** EXERCISE DETAILS **
Copy down all of the data underneath, exactly as shown.

(Scene script records)
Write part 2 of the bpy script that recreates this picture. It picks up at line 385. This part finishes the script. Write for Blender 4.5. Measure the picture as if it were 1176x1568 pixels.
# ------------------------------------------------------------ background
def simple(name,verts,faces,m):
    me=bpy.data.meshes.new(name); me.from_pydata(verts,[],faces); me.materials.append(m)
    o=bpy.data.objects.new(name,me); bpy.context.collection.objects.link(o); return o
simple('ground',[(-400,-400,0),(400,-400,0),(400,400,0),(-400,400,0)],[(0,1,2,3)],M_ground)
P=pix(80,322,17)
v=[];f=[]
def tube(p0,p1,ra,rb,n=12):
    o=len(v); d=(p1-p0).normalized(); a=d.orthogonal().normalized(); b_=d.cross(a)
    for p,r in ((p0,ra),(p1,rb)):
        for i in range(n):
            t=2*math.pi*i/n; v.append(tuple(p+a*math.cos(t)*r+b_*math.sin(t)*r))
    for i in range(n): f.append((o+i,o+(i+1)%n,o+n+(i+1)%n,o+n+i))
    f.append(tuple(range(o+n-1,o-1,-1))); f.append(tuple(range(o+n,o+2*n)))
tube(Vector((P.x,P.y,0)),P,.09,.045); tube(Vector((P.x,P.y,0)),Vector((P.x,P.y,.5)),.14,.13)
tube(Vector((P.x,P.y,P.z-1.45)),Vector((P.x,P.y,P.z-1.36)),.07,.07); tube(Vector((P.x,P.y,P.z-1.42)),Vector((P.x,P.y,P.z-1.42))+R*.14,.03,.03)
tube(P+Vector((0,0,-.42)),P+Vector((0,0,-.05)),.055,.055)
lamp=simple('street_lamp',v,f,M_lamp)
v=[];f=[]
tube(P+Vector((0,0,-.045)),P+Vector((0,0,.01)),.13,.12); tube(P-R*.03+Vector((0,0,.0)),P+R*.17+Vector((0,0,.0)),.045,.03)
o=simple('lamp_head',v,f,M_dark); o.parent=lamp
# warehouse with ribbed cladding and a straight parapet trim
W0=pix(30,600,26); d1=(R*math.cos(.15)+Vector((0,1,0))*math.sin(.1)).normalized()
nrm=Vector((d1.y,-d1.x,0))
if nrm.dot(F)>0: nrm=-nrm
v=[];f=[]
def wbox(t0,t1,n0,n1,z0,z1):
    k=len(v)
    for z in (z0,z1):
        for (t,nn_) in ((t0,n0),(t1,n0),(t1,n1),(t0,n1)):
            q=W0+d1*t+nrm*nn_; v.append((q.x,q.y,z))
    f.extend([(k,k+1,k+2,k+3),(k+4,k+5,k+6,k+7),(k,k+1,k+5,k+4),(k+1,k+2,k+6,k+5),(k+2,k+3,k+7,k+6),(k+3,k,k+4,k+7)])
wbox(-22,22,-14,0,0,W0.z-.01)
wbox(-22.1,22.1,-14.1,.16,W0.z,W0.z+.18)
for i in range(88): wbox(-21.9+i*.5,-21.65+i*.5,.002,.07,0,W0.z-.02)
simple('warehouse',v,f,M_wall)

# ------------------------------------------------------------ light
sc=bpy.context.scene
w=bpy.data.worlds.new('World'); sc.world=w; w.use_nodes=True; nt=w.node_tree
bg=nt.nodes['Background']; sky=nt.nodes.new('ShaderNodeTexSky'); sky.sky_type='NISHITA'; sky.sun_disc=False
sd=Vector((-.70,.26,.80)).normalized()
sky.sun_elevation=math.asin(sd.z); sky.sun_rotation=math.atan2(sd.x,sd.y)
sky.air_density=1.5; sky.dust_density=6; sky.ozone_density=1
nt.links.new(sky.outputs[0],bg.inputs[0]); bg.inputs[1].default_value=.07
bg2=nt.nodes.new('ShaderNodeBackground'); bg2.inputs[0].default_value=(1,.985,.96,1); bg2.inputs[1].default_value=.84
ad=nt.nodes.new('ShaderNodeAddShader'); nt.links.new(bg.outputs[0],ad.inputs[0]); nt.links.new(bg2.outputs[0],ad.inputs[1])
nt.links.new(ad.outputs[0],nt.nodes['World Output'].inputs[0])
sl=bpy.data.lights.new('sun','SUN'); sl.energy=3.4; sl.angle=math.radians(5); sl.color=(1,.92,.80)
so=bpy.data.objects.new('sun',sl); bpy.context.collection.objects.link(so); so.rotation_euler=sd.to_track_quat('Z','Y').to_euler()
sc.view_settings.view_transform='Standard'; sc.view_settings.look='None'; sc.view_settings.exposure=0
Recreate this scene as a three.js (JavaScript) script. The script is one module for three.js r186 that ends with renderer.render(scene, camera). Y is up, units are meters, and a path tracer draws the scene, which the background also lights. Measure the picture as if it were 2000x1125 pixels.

** ANSWER FOR THIS EXERCISE **
Write part 2 of the bpy script that recreates this picture. It picks up at line 385. This part finishes the script. Write for Blender 4.5. Measure the picture as if it were 1176x1568 pixels.
# ------------------------------------------------------------ background
def simple(name,verts,faces,m):
    me=bpy.data.meshes.new(name); me.from_pydata(verts,[],faces); me.materials.append(m)
    o=bpy.data.objects.new(name,me); bpy.context.collection.objects.link(o); return o
simple('ground',[(-400,-400,0),(400,-400,0),(400,400,0),(-400,400,0)],[(0,1,2,3)],M_ground)
P=pix(80,322,17)
v=[];f=[]
def tube(p0,p1,ra,rb,n=12):
    o=len(v); d=(p1-p0).normalized(); a=d.orthogonal().normalized(); b_=d.cross(a)
    for p,r in ((p0,ra),(p1,rb)):
        for i in range(n):
            t=2*math.pi*i/n; v.append(tuple(p+a*math.cos(t)*r+b_*math.sin(t)*r))
    for i in range(n): f.append((o+i,o+(i+1)%n,o+n+(i+1)%n,o+n+i))
    f.append(tuple(range(o+n-1,o-1,-1))); f.append(tuple(range(o+n,o+2*n)))
tube(Vector((P.x,P.y,0)),P,.09,.045); tube(Vector((P.x,P.y,0)),Vector((P.x,P.y,.5)),.14,.13)
tube(Vector((P.x,P.y,P.z-1.45)),Vector((P.x,P.y,P.z-1.36)),.07,.07); tube(Vector((P.x,P.y,P.z-1.42)),Vector((P.x,P.y,P.z-1.42))+R*.14,.03,.03)
tube(P+Vector((0,0,-.42)),P+Vector((0,0,-.05)),.055,.055)
lamp=simple('street_lamp',v,f,M_lamp)
v=[];f=[]
tube(P+Vector((0,0,-.045)),P+Vector((0,0,.01)),.13,.12); tube(P-R*.03+Vector((0,0,.0)),P+R*.17+Vector((0,0,.0)),.045,.03)
o=simple('lamp_head',v,f,M_dark); o.parent=lamp
# warehouse with ribbed cladding and a straight parapet trim
W0=pix(30,600,26); d1=(R*math.cos(.15)+Vector((0,1,0))*math.sin(.1)).normalized()
nrm=Vector((d1.y,-d1.x,0))
if nrm.dot(F)>0: nrm=-nrm
v=[];f=[]
def wbox(t0,t1,n0,n1,z0,z1):
    k=len(v)
    for z in (z0,z1):
        for (t,nn_) in ((t0,n0),(t1,n0),(t1,n1),(t0,n1)):
            q=W0+d1*t+nrm*nn_; v.append((q.x,q.y,z))
    f.extend([(k,k+1,k+2,k+3),(k+4,k+5,k+6,k+7),(k,k+1,k+5,k+4),(k+1,k+2,k+6,k+5),(k+2,k+3,k+7,k+6),(k+3,k,k+4,k+7)])
wbox(-22,22,-14,0,0,W0.z-.01)
wbox(-22.1,22.1,-14.1,.16,W0.z,W0.z+.18)
for i in range(88): wbox(-21.9+i*.5,-21.65+i*.5,.002,.07,0,W0.z-.02)
simple('warehouse',v,f,M_wall)

# ------------------------------------------------------------ light
sc=bpy.context.scene
w=bpy.data.worlds.new('World'); sc.world=w; w.use_nodes=True; nt=w.node_tree
bg=nt.nodes['Background']; sky=nt.nodes.new('ShaderNodeTexSky'); sky.sky_type='NISHITA'; sky.sun_disc=False
sd=Vector((-.70,.26,.80)).normalized()
sky.sun_elevation=math.asin(sd.z); sky.sun_rotation=math.atan2(sd.x,sd.y)
sky.air_density=1.5; sky.dust_density=6; sky.ozone_density=1
nt.links.new(sky.outputs[0],bg.inputs[0]); bg.inputs[1].default_value=.07
bg2=nt.nodes.new('ShaderNodeBackground'); bg2.inputs[0].default_value=(1,.985,.96,1); bg2.inputs[1].default_value=.84
ad=nt.nodes.new('ShaderNodeAddShader'); nt.links.new(bg.outputs[0],ad.inputs[0]); nt.links.new(bg2.outputs[0],ad.inputs[1])
nt.links.new(ad.outputs[0],nt.nodes['World Output'].inputs[0])
sl=bpy.data.lights.new('sun','SUN'); sl.energy=3.4; sl.angle=math.radians(5); sl.color=(1,.92,.80)
so=bpy.data.objects.new('sun',sl); bpy.context.collection.objects.link(so); so.rotation_euler=sd.to_track_quat('Z','Y').to_euler()
sc.view_settings.view_transform='Standard'; sc.view_settings.look='None'; sc.view_settings.exposure=0
Recreate this scene as a three.js (JavaScript) script. The script is one module for three.js r186 that ends with renderer.render(scene, camera). Y is up, units are meters, and a path tracer draws the scene, which the background also lights. Measure the picture as if it were 2000x1125 pixels.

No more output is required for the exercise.